Without political rights, immigrant workers naturally fear repercussions for any self-advocacy, and this makes them more easily exploitable. They can be compensated less than native-born workers, which can put downward pressure on wages for native-born workers, too.

“Unauthorized workers are often afraid to complain about unpaid wages and substandard working conditions because employers can retaliate by taking actions that can lead to their deportation,” writes Daniel Costa in the New York Times. “This gives employers extraordinary power to exploit and underpay them. When the immigrants’ wages are suppressed, so are the wages of U.S. workers competing for similar jobs.”

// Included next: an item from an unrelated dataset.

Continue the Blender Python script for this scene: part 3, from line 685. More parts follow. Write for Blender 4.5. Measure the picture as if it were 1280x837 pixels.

Costa explains that immigration’s effects on wages for native-born workers depend on whether those workers are high- or low-wage, and the overall state of the economy and the labor market. It’s complicated. But when it comes to xenophobia, racism, and anti-immigrant hate, the facts don’t matter — only the perception that immigrants threaten to “overwhelm” the native-born population.

That perception can be taken advantage of by politicians like Donald Trump for electoral gain. And when politicians seize that opportunity, they also broadcast anti-immigrant sentiment, fanning the flames of xenophobic hate and increasing the likelihood of tragedies like we saw in El Paso.

The Antidote Is Solidarity

Because they are inextricable, we need a strategy that not only repudiates anti-immigrant bigotry but resists exploitation of immigrant workers. We need this strategy for the sake of both immigrant and native-born workers. As Suzy Lee writes, “Whatever downward pressure an influx of immigrants has on wages, it is dwarfed by the economic consequences of a weak and divided working class.”

To combat anti-immigrant hate, we must resist the creation of a separate, hyper-exploitable immigrant section of the working class. That means demanding the extension and protection of immigrants’ political and labor rights.

This process must begin with laws prohibiting discrimination based on country of origin, including at the workplace. California recently passed laws prohibiting employers from issuing threats to workers based on immigration status, and making it easier for workers to sue when they have faced retaliation and coercion. The state also passed a law expanding the definition of “criminal extortion” to include threats against workers related to immigration status. We need these laws nationwide, and we need to broadly enforce them.

But ultimately they will never be enough, as long as the basis for such threats still exists. Eventually, in order for political rights to be fully extended to immigrants, we must naturalize all existing residents and completely dismantle the detention and deportation machine.

In order to extend immigrants’ labor rights, we must reverse the trend of de-unionization. We need the resurgence of an organized labor movement embracing both immigrant and native-born workers, fighting side by side. That movement must make no distinction between workers born here and workers born abroad. A worker is a worker, and an injury to one is an injury to all.

In the end, the antidote to exploitation is also the antidote to hate. That antidote is solidarity.